---------- Source data

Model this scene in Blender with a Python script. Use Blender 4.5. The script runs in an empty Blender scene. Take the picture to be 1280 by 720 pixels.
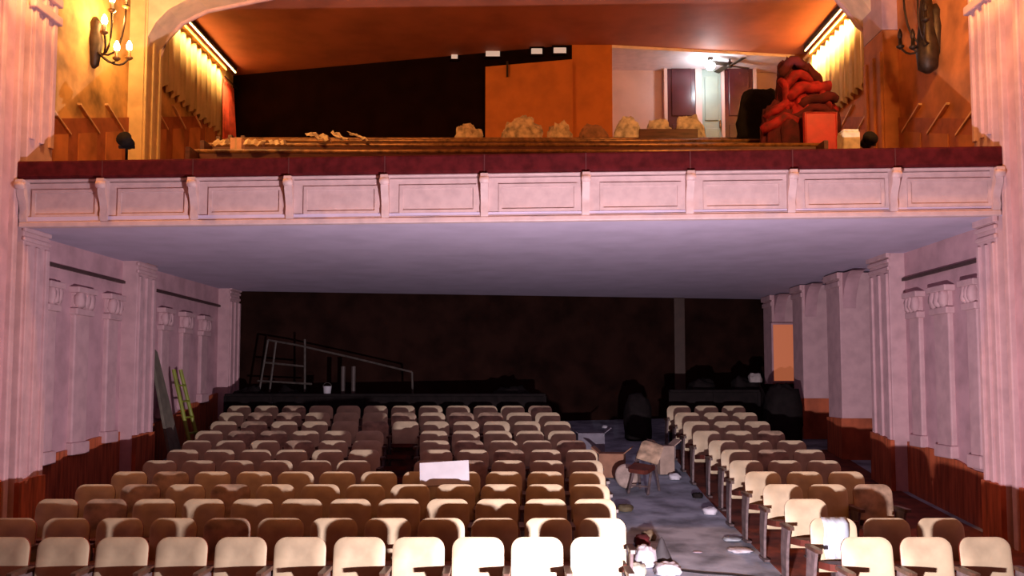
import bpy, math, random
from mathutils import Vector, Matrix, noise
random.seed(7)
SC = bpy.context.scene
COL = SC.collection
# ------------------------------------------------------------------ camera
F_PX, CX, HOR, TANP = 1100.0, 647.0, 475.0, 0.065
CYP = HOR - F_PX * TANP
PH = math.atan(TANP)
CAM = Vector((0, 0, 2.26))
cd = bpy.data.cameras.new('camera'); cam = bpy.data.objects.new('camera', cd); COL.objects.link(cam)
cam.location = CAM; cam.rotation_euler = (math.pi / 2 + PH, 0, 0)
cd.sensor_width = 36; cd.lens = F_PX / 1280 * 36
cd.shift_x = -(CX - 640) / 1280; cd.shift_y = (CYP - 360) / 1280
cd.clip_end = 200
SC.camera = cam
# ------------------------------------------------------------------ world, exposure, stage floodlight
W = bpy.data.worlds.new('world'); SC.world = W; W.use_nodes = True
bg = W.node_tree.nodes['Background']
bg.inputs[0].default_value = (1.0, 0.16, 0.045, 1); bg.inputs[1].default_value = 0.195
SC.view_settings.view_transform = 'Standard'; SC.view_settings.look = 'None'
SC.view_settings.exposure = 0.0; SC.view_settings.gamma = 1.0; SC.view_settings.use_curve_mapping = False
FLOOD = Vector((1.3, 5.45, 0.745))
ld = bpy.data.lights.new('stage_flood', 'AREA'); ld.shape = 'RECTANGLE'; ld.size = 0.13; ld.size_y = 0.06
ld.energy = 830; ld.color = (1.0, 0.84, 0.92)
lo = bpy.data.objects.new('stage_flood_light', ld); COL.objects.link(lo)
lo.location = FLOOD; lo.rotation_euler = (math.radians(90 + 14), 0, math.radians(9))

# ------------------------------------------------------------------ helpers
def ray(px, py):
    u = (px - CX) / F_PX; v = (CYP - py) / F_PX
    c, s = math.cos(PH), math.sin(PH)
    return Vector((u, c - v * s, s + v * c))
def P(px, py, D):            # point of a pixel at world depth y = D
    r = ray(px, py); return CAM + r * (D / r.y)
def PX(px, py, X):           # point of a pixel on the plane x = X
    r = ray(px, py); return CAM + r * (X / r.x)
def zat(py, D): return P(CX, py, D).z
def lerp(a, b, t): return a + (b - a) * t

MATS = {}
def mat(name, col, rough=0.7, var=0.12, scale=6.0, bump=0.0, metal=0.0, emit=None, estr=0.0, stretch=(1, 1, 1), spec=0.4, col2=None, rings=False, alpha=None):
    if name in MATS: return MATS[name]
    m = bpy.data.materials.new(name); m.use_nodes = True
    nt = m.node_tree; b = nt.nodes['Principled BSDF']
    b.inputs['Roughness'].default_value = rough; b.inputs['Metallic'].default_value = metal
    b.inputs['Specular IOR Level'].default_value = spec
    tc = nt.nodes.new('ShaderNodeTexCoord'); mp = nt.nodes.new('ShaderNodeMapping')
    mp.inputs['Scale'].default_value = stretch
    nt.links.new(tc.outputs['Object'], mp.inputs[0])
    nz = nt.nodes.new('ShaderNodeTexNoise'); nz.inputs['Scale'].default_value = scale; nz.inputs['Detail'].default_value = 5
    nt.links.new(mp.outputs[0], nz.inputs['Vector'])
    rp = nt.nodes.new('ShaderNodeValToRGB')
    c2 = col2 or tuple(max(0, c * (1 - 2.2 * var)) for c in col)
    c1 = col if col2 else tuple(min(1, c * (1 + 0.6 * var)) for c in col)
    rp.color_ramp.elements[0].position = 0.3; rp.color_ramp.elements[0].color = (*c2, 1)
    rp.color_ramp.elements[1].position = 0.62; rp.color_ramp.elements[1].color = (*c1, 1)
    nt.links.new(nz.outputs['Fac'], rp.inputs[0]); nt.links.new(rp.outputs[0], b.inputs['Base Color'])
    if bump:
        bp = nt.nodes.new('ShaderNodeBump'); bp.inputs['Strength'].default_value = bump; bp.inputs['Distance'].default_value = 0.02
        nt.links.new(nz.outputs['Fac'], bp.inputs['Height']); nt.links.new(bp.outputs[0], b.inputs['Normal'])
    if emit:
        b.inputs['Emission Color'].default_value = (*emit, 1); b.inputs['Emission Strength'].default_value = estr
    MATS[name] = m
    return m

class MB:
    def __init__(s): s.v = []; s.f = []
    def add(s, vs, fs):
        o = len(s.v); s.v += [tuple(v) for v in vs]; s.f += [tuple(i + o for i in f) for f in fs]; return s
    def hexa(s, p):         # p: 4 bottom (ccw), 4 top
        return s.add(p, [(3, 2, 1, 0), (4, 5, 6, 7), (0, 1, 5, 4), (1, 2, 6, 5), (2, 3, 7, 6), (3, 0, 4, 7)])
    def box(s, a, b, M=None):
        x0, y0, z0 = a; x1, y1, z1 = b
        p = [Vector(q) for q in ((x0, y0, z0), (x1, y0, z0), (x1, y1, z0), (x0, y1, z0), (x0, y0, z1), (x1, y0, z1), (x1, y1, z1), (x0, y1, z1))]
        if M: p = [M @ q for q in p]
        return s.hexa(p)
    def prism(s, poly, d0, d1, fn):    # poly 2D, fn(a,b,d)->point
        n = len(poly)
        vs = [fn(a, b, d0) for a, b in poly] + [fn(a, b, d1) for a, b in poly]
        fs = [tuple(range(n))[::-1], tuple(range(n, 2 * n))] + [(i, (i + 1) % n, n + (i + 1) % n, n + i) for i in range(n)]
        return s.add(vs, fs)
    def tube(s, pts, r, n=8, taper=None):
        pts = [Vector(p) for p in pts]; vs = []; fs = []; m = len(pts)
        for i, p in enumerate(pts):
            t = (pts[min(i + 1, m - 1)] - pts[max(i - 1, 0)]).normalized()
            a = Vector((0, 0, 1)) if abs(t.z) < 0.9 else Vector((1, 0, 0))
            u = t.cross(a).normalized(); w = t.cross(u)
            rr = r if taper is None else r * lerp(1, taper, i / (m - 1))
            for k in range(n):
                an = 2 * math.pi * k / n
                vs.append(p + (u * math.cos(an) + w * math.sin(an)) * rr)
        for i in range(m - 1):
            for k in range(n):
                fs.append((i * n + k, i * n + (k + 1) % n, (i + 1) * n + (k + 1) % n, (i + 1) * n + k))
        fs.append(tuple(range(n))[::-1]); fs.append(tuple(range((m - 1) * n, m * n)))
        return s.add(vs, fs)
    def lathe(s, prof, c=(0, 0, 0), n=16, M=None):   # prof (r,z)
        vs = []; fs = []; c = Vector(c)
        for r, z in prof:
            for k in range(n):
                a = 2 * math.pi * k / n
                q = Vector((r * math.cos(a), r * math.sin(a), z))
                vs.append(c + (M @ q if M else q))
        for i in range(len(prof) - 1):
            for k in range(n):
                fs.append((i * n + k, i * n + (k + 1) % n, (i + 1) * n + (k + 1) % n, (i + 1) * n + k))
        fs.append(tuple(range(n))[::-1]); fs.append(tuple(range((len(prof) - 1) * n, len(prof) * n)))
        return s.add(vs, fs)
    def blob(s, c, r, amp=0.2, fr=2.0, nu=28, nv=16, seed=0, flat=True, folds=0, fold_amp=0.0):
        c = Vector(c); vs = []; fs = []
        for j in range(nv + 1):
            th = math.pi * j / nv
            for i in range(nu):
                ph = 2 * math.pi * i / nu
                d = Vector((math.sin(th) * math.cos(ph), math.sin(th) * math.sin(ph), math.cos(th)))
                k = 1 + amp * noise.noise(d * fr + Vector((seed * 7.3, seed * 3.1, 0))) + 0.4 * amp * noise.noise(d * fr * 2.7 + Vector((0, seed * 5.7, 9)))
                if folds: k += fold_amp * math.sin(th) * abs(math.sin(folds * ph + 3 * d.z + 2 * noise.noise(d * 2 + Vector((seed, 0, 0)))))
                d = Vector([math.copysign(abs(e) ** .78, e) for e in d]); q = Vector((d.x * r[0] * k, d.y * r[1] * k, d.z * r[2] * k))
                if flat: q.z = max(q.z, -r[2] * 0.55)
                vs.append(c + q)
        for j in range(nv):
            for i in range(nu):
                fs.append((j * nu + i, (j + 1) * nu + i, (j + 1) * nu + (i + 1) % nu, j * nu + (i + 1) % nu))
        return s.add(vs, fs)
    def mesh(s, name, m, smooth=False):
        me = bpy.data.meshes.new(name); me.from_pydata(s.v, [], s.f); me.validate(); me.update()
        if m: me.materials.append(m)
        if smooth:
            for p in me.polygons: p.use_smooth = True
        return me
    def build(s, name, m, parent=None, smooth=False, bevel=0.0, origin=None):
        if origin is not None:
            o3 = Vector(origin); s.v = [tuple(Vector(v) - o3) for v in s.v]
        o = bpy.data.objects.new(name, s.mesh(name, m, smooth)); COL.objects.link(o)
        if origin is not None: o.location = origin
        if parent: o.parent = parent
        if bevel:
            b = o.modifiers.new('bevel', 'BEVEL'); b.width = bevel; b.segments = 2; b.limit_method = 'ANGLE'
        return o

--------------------

State the number of lines in the data that include the string "scene", and add nothing else.

2